A former executive for the Los Angeles Dodgers and part owner of the San Diego Padres died this week.
Kevin O’Malley died at the age of 50 of complications of sepsis, his father, former Dodgers president Peter O’Malley, said, as reported by the Associated Press.
The younger O’Malley was in hospice care in Santa Barbara after falling ill in New York last fall.

Prior to that, though, he worked for the Dodgers organization in Great Falls, Montana, and at Dodgertown in Vero Beach, Florida.

“His grandfather, Walter O’Malley, owned the Dodgers from 1944 to 1979 and was elected to the Baseball Hall of Fame as an executive who expanded MLB to the West Coast,” the AP explained. “Peter O’Malley was president of the Dodgers from 1970 to 1998.”
That expansion to the West Coast specifically involved the Dodgers’ move from Brooklyn to LA before the 1958 season, and his time atop the Dodgers included Jackie Robinson breaking the color barrier.
Kevin O’Malley devoted his life to baseball
Kevin O’Malley also blazed his own trail in baseball.
“He was co-founder and owner of Top of the Third Inc., which owned and operated the Stockton Mudville Nine and Visalia Rawhide, minor league teams in Central California.
“In 2012, he became a part owner of the Padres along with the Seidler and O’Malley families, who sold the team in April,” the AP reports.
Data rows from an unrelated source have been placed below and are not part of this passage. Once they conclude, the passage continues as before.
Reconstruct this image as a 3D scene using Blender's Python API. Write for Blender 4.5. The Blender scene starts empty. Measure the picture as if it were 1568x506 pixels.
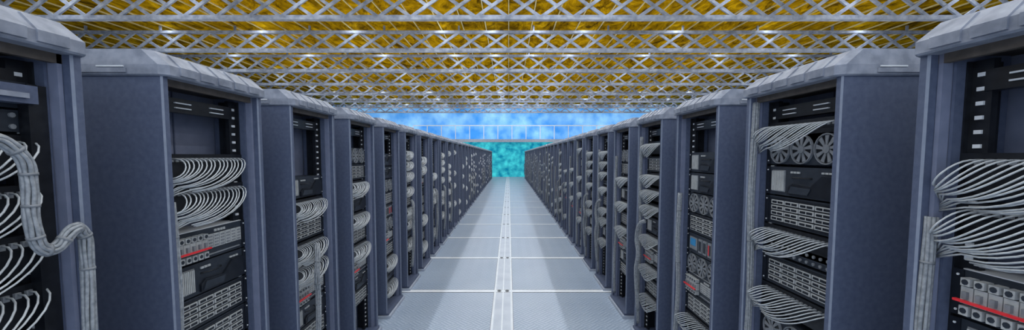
import bpy, math, random
from mathutils import Vector
random.seed(7)
S = bpy.context.scene
try:
    S.view_settings.view_transform = 'Standard'
    S.view_settings.look = 'None'
except Exception: pass

# ---------------------------------------------------------------- materials
def new_mat(name):
    m = bpy.data.materials.new(name); m.use_nodes = True
    return m, m.node_tree.nodes, m.node_tree.links, m.node_tree.nodes['Principled BSDF']

def paint(name, c1, c2, rough=.45, scale=30, metal=0, bump=.05, detail=6, emit=0, spec=.35):
    m, N, L, P = new_mat(name)
    tc = N.new('ShaderNodeTexCoord'); nz = N.new('ShaderNodeTexNoise')
    nz.inputs['Scale'].default_value = scale; nz.inputs['Detail'].default_value = detail
    L.new(tc.outputs['Object'], nz.inputs['Vector'])
    r = N.new('ShaderNodeValToRGB')
    r.color_ramp.elements[0].position = .32; r.color_ramp.elements[1].position = .68
    r.color_ramp.elements[0].color = (*c1, 1); r.color_ramp.elements[1].color = (*c2, 1)
    L.new(nz.outputs['Fac'], r.inputs['Fac']); L.new(r.outputs['Color'], P.inputs['Base Color'])
    P.inputs['Roughness'].default_value = rough; P.inputs['Metallic'].default_value = metal
    P.inputs['Specular IOR Level'].default_value = spec
    if bump:
        b = N.new('ShaderNodeBump'); b.inputs['Strength'].default_value = bump
        b.inputs['Distance'].default_value = .01
        L.new(nz.outputs['Fac'], b.inputs['Height']); L.new(b.outputs['Normal'], P.inputs['Normal'])
    if emit:
        L.new(r.outputs['Color'], P.inputs['Emission Color']); P.inputs['Emission Strength'].default_value = emit
    return m

M = {}
M['slate'] = paint('slate_blue_paint', (.066,.084,.142), (.086,.107,.172), .5, 45, 0, .08)
M['slate_lit'] = paint('slate_blue_inner_lit', (.15,.175,.26), (.18,.205,.30), .5, 20)  # slate paint lightened in colour so the shaded rack recess reads as lit
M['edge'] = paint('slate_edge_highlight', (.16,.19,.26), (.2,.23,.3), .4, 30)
M['cap'] = paint('worn_grey_cap', (.14,.16,.21), (.26,.285,.35), .5, 18, .0, .06)
M['plinth'] = paint('plinth_grey', (.30,.34,.42), (.40,.44,.52), .45, 12)
M['black'] = paint('black_steel', (.005,.006,.009), (.012,.014,.019), .35, 30)
M['dark'] = paint('dark_device', (.016,.022,.033), (.026,.033,.047), .45, 25)
M['dark2'] = paint('dark_device_panel', (.006,.008,.013), (.011,.014,.021), .35, 25)
M['light'] = paint('light_plate', (.33,.345,.36), (.42,.44,.45), .45, 40)
M['mid'] = paint('mid_grey', (.15,.165,.185), (.21,.225,.25), .45, 40)
M['cable'] = paint('pale_cable', (.40,.43,.46), (.52,.55,.58), .35, 60, 0, 0)
M['bundle'] = paint('bundle_cable', (.17,.19,.215), (.31,.33,.36), .5, 70, 0, .1)
M['red'] = paint('red_plastic', (.6,.02,.03), (.75,.04,.05), .3, 10, 0, 0)
M['blue'] = paint('blue_indicator', (.03,.2,.45), (.05,.28,.55), .3, 10, 0, 0)
M['slot'] = paint('bright_slot_steel', (.55,.58,.63), (.65,.68,.72), .3, 20, .0, 0)
M['brown'] = paint('cap_underside', (.06,.05,.045), (.1,.085,.075), .6, 25)
M['steel'] = paint('truss_steel', (.155,.18,.235), (.32,.35,.42), .65, 6, .0, .05, spec=.2)
M['purlin'] = paint('pale_yellow_purlin', (.55,.45,.18), (.7,.6,.3), .6, 6, .0, .0)
M['white'] = paint('white_steel', (.75,.8,.86), (.85,.89,.93), .4, 8, 0, 0)
M['joint'] = paint('floor_joint_strip',(.66,.70,.76),(.76,.80,.85),.4,6,0,0)
M['run'] = paint('floor_centre_run',(.44,.49,.58),(.54,.59,.67),.4,4,0,0)
KEYS = list(M.keys()); IDX = {k: i for i, k in enumerate(KEYS)}

# ---------------------------------------------------------------- mesh builder
class MB:
    def __init__(s): s.v=[]; s.f=[]; s.m=[]; s.sm=[]
    def add(s, vs, fs, mat, smooth=False):
        o=len(s.v); s.v += [tuple(v) for v in vs]
        for f in fs: s.f.append(tuple(o+i for i in f)); s.m.append(IDX[mat]); s.sm.append(smooth)
    def box(s, x0,x1,y0,y1,z0,z1,mat):
        v=[(x0,y0,z0),(x1,y0,z0),(x1,y1,z0),(x0,y1,z0),(x0,y0,z1),(x1,y0,z1),(x1,y1,z1),(x0,y1,z1)]
        s.add(v,[(0,3,2,1),(4,5,6,7),(0,1,5,4),(1,2,6,5),(2,3,7,6),(3,0,4,7)],mat)
    def bbox(s,x0,x1,y0,y1,z0,z1,mat,b=.008,emat=None):
        p=[(x0+b,y0),(x1-b,y0),(x1,y0+b),(x1,y1-b),(x1-b,y1),(x0+b,y1),(x0,y1-b),(x0,y0+b)]
        s.loft([[(a,c,z0) for a,c in p],[(a,c,z1) for a,c in p]],mat)
        if emat:
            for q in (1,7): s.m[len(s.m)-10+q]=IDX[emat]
    def loft(s, loops, mat, smooth=False, caps=True):
        n=len(loops[0]); vs=[v for l in loops for v in l]; fs=[]
        for k in range(len(loops)-1):
            for i in range(n):
                j=(i+1)%n; fs.append((k*n+i,k*n+j,(k+1)*n+j,(k+1)*n+i))
        if caps:
            fs.append(tuple(range(n-1,-1,-1))); fs.append(tuple((len(loops)-1)*n+i for i in range(n)))
        s.add(vs,fs,mat,smooth)
    def prism_y(s, poly, y0, y1, mat):
        s.loft([[(a,y0,c) for a,c in poly],[(a,y1,c) for a,c in poly]],mat)
    def disc_y(s, cx,cz,r,y0,y1,mat,n=12,sx=1):
        p=[(cx+sx*r*math.cos(2*math.pi*i/n),cz+r*math.sin(2*math.pi*i/n)) for i in range(n)]
        s.prism_y(p,y0,y1,mat)
    def ring_y(s,cx,cz,r0,r1,y0,y1,mat,n=16):
        L=[]
        for (r,y) in ((r0,y1),(r0,y0),(r1,y0),(r1,y1)):
            L.append([(cx+r*math.cos(2*math.pi*i/n),y,cz+r*math.sin(2*math.pi*i/n)) for i in range(n)])
        s.loft(L,mat,False,False)
    def tube(s, pts, r, mat, n=5):
        pts=[Vector(p) for p in pts]; loops=[]
        up=Vector((.13,.31,.94)).normalized()
        for i,p in enumerate(pts):
            t=(pts[min(i+1,len(pts)-1)]-pts[max(i-1,0)]).normalized()
            a=t.cross(up)
            if a.length<.05: a=t.cross(Vector((1,0,0)))
            a.normalize(); b=t.cross(a)
            loops.append([tuple(p+r*(math.cos(2*math.pi*k/n)*a+math.sin(2*math.pi*k/n)*b)) for k in range(n)])
        s.loft(loops,mat,True)
    def mesh(s,name):
        me=bpy.data.meshes.new(name); me.from_pydata(s.v,[],s.f)
        used=sorted(set(s.m)); mp={o:i for i,o in enumerate(used)}
        for u in used: me.materials.append(M[KEYS[u]])
        me.polygons.foreach_set('material_index',[mp[x] for x in s.m])
        me.polygons.foreach_set('use_smooth',s.sm)
        me.update(); return me
def obj(name, me, loc=(0,0,0), rz=0):
    o=bpy.data.objects.new(name,me); o.location=loc; o.rotation_euler=(0,0,rz)
    S.collection.objects.link(o); return o

def bez(p0,p1,p2,p3,n):
    out=[]
    for i in range(n+1):
        t=i/n; a=(1-t)**3; b=3*t*(1-t)**2; c=3*t*t*(1-t); d=t**3
        out.append(tuple(a*p0[k]+b*p1[k]+c*p2[k]+d*p3[k] for k in range(3)))
    return out
def smooth_path(P, n=6):
    out=[]
    for i in range(len(P)-1):
        p0=Vector(P[max(i-1,0)]);p1=Vector(P[i]);p2=Vector(P[i+1]);p3=Vector(P[min(i+2,len(P)-1)])
        for k in range(n):
            t=k/n
            out.append(.5*((2*p1)+(p2-p0)*t+(2*p0-5*p1+4*p2-p3)*t*t+(3*p1-p0-3*p2+p3)*t**3))
    out.append(Vector(P[-1])); return out

# ---------------------------------------------------------------- rack
W=.648; D=1.0; HT=2.228; FD=.09; U0=.09; U1=.57
def body(b,h0,h1,depth=.14):
    b.box(U0,U1,FD,FD+depth,h0+.002,h1-.002,'dark')
    for u in (U0-.02,U1-.01):
        b.box(u,u+.03,FD-.004,FD+.004,h0+.003,h1-.003,'dark2')
        for z in (h0+.02,h1-.02): b.disc_y(u+.015,z,.004,FD-.007,FD-.003,'slot',6)
def devA(b,h0,h1):
    body(b,h0,h1); y=FD
    b.box(U0+.015,U1-.015,y-.004,y,h0+.01,h1-.01,'dark2')
    C=4;R=4; uw=(U1-U0-.07)/C; hh=(h1-h0-.036)/R
    for i in range(C):
        for j in range(R):
            a=U0+.035+i*uw; c=h0+.018+j*hh
            b.box(a+.004,a+uw-.004,y-.009,y-.003,c+.004,c+hh-.004,'light')
            b.box(a+.012,a+uw*.46,y-.0105,y-.008,c+hh*.30,c+hh*.68,'dark2')
            b.box(a+uw*.53,a+uw-.012,y-.0105,y-.008,c+hh*.30,c+hh*.68,'dark2')
def devB(b,h0,h1):
    body(b,h0,h1); y=FD
    b.box(U0+.03,U0+.13,y-.004,y,h0+.02,h1-.02,'mid')
    for i in range(9): b.box(U0+.034+i*.0105,U0+.040+i*.0105,y-.010,y-.003,h0+.025,h1-.025,'light')
    hm=(h0+h1)/2
    b.prism_y([(U0+.16,h0+.012),(U1-.02,h0+.012),(U1-.02,h1-.04),(U1-.10,h1-.04),(U1-.17,hm-.02),(U0+.19,hm-.01),(U0+.16,hm-.03)],y-.012,y,'dark2')
    b.prism_y([(U0+.17,h0+.018),(U1-.18,h0+.018),(U1-.16,hm-.028),(U0+.19,hm-.022)],y-.016,y-.01,'dark')
    for k in range(3):
        b.box(U0+.17+k*.022,U0+.187+k*.022,y-.006,y,h1-.034,h1-.024,'light')
        b.box(U1-.11+k*.022,U1-.093+k*.022,y-.006,y,h1-.03,h1-.022,'light')
    b.tube([(U0+.17,y,h1-.055),(U0+.20,y-.02,h1-.055),(U0+.28,y-.02,h1-.055),(U0+.31,y,h1-.055)],.004,'black')
def devC(b,h0,h1):
    body(b,h0,h1); y=FD
    hm=(h0+h1)/2; r=(h1-h0)/2-.006
    for k in range(3):
        cu=U0+.085+k*(U1-U0-.17)/2
        b.disc_y(cu,hm,r,y-.003,y,'black',18)
        b.ring_y(cu,hm,r-.004,r+.001,y-.012,y,'mid',20)
        b.disc_y(cu,hm,r*.28,y-.013,y-.003,'mid',10)
        for q in range(9):
            a=2*math.pi*q/9; a2=a+.34
            p=[(cu+r*.28*math.cos(a),hm+r*.28*math.sin(a)),(cu+r*.9*math.cos(a),hm+r*.9*math.sin(a)),
               (cu+r*.9*math.cos(a2),hm+r*.9*math.sin(a2)),(cu+r*.28*math.cos(a+.5),hm+r*.28*math.sin(a+.5))]
            b.prism_y(p,y-.009,y-.005,'mid')
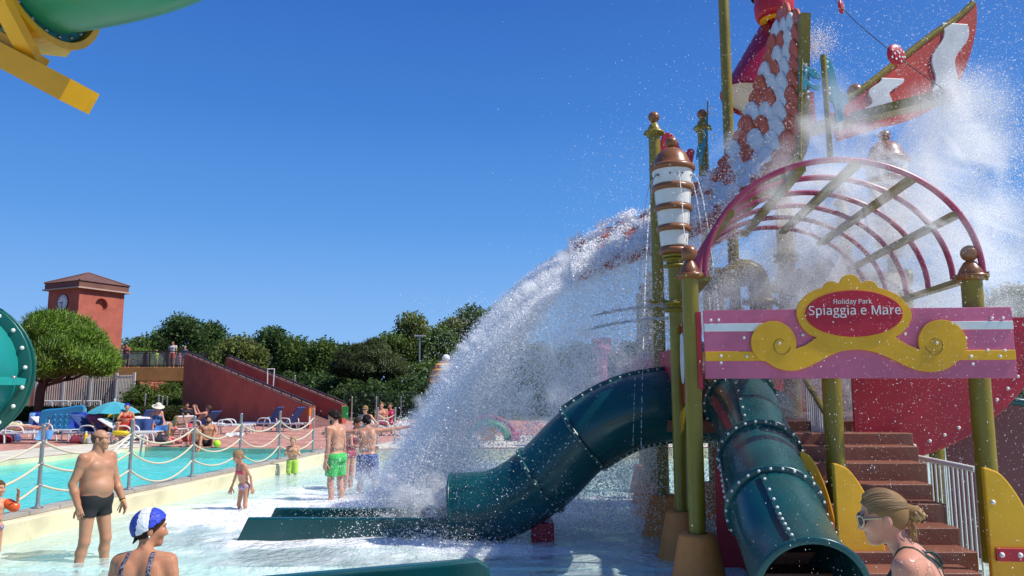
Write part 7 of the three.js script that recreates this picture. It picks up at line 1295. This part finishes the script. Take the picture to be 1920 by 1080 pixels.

“Baseball was important to him,” Peter O’Malley said. “Family came first, but baseball was a close second.”
What did the Dodgers say about Kevin O’Malley’s passing?
The team issued a statement after O’Malley’s death.
“The Dodgers send their sincere condolences to the family of Kevin O’Malley, who passed away Tuesday at age 50,” the team wrote on social media. “Our thoughts and sympathies go out to his wife Allison, his children Grace, Brendan, Brooke and Margaret, his father Peter and all of his loved ones.”